Until recently, researchers assumed that such explosions occurred mostly on stars that, unlike Earth's, were young and active.

Scientists from University of Colorado (CU) Boulder in the US have found that superflares can occur on older, quieter stars like our own -- albeit more rarely, or about once every few thousand years.

 

If a superflare erupted from the sun, the Earth would likely sit in the path of a wave of high-energy radiation, researchers said.

Such a blast could disrupt electronics across the globe, causing widespread black outs and shorting out communication satellites in orbit.

"Our study shows that superflares are rare events. But there is some possibility that we could experience such an event in the next 100 years or so," said Yuta Notsu, a researcher in CU Boulder.

Scientists first discovered this phenomenon from an unlikely source: the Kepler Space Telescope. The NASA spacecraft, launched in 2009, seeks out planets circling stars far from Earth.

However, it also found something odd about those stars themselves. In rare events, the light from distant stars seemed to get suddenly, and momentarily, brighter.

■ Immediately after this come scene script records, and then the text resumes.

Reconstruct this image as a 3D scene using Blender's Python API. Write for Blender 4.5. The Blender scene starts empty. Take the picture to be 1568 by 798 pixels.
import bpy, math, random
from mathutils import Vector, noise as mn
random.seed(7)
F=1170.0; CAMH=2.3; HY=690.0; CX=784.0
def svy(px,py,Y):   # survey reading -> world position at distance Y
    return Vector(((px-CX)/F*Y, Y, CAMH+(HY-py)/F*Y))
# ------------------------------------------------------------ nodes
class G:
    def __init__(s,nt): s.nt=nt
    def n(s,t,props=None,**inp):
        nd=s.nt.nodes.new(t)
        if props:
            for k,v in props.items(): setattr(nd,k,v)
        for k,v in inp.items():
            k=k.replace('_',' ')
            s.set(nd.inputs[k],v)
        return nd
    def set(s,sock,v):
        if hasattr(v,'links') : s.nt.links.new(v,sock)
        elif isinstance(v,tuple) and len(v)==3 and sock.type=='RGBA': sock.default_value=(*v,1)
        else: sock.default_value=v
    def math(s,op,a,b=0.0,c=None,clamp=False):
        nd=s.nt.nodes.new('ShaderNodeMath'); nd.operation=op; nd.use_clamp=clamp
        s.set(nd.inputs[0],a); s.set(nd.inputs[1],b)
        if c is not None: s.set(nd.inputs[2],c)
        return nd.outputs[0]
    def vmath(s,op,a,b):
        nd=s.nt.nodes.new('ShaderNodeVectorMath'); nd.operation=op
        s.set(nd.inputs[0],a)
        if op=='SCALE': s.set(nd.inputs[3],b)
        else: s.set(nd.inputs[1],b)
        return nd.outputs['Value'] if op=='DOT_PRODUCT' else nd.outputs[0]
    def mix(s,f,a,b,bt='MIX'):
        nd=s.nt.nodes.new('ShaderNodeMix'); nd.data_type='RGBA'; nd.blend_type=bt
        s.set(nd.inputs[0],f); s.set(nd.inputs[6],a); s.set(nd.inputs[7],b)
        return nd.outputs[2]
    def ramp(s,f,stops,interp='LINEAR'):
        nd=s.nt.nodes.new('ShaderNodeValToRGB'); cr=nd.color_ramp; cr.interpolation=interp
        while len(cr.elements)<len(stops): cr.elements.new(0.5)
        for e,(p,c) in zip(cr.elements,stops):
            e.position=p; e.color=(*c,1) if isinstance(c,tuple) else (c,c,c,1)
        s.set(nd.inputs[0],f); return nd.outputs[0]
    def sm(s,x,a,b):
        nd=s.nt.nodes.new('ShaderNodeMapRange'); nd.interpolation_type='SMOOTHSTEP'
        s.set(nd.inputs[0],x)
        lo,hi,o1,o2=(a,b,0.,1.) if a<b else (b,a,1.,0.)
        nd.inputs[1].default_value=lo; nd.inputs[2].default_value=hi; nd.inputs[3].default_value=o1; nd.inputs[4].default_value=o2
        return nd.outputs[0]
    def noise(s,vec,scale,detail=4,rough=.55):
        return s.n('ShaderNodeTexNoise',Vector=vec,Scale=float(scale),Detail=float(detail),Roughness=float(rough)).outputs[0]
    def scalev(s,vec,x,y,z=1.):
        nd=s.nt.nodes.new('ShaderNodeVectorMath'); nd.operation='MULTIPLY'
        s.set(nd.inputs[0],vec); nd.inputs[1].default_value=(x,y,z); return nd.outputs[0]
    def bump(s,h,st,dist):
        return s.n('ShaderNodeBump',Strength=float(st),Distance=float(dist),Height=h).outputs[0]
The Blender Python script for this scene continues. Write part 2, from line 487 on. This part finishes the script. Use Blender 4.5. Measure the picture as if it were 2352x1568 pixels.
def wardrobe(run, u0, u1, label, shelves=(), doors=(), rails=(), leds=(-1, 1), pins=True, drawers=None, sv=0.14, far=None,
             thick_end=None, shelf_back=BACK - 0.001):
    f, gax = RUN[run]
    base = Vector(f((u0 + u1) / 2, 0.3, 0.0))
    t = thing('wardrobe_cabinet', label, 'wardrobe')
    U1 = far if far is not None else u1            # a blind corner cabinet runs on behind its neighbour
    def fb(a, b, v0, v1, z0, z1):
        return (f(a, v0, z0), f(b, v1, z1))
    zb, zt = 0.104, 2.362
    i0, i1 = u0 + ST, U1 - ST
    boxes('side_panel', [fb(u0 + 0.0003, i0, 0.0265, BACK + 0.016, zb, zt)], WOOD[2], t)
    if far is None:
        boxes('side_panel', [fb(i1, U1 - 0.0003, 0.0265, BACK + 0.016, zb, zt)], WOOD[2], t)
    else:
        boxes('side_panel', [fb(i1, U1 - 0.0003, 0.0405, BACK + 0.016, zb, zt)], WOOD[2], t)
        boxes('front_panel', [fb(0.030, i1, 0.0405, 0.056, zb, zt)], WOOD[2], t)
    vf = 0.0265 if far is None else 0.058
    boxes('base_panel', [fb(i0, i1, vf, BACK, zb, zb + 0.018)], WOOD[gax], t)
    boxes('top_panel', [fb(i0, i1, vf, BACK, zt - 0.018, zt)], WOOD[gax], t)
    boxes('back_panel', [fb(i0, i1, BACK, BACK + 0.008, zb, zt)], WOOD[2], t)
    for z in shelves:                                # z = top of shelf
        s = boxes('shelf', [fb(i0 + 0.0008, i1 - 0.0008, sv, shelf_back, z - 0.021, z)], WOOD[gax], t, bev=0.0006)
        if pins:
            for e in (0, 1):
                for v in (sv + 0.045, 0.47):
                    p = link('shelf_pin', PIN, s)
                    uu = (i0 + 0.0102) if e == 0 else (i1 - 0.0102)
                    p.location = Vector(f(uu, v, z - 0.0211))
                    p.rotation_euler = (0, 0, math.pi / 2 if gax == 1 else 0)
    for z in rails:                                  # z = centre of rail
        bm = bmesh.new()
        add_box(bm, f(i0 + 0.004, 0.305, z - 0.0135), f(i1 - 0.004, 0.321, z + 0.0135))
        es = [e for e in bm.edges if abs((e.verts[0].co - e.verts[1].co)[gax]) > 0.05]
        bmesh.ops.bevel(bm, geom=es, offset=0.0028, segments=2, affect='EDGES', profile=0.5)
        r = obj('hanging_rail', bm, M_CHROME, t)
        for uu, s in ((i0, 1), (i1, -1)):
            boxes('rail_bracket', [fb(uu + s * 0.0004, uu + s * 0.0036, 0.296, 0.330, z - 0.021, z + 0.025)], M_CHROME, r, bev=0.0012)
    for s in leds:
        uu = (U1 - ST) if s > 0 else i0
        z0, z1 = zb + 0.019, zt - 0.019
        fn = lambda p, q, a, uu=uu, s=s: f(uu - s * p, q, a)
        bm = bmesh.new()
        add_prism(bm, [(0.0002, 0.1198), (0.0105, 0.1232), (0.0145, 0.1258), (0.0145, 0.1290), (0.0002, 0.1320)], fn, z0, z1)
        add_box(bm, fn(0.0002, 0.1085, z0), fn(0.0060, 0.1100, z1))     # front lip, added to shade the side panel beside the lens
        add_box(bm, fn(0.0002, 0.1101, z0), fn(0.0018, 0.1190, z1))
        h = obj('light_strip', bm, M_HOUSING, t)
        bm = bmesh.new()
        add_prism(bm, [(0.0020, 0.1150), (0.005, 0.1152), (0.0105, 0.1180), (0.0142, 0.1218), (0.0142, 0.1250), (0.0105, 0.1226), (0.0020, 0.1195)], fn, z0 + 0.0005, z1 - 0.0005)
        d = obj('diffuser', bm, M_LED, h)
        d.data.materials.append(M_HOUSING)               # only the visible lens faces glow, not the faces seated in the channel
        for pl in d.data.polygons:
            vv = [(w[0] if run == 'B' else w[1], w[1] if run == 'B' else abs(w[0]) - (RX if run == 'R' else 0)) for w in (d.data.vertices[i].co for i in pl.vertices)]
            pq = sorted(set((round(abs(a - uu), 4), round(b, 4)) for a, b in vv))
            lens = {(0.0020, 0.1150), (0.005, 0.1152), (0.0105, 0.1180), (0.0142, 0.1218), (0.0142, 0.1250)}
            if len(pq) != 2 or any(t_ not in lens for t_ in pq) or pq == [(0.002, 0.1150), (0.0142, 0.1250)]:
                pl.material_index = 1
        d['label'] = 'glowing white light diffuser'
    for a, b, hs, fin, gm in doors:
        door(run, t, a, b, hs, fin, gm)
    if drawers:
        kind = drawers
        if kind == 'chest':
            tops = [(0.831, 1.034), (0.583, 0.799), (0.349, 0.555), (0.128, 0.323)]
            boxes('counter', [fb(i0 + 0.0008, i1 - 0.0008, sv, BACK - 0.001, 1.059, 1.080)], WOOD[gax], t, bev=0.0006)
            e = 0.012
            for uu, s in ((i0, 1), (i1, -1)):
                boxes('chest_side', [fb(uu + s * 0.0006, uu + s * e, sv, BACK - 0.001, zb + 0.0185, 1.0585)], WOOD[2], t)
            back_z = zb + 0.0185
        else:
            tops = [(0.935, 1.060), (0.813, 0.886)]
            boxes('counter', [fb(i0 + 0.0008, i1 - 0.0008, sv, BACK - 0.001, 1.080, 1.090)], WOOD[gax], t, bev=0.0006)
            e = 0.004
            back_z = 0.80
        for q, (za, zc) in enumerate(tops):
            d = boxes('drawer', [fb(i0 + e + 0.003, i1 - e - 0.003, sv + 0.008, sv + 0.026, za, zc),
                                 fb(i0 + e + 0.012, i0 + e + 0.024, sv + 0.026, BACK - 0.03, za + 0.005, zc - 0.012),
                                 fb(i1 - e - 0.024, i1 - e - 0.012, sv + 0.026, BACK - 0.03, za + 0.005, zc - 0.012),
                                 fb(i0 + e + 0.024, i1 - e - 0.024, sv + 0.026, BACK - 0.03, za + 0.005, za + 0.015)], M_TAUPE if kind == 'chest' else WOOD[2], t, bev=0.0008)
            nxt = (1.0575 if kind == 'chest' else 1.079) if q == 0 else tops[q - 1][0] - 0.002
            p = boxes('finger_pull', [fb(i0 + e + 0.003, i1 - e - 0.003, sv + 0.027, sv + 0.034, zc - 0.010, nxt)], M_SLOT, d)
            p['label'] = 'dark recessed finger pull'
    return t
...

Researchers dubbed those humongous bursts of energy "superflares."

Notsu explained that normal-sized flares are common on the Sun. However, what the Kepler data was showing seemed to be much bigger, on the order of hundreds to thousands of times more powerful than the largest flare ever recorded with modern instruments on Earth.

"When our sun was young, it was very active because it rotated very fast and probably generated more powerful flares," said Notsu, also of the National Solar Observatory in Boulder.

"But we didn't know if such large flares occur on the modern sun with very low frequency," he said.

To find out, researchers turned to data from the European Space Agency's Gaia spacecraft and from the Apache Point Observatory in New Mexico.

Over a series of studies, the group used those instruments to narrow down a list of superflares that had come from 43 stars that resembled our sun. The researchers then subjected those rare events to a rigorous statistical analysis.

Based on the team's calculations, younger stars tend to produce the most superflares. However, older stars like the Sun -- which is 4.6 billion years old -- also produce them occassionally.

"Young stars have superflares once every week or so. For the sun, it's once every few thousand years on average," Notsu said.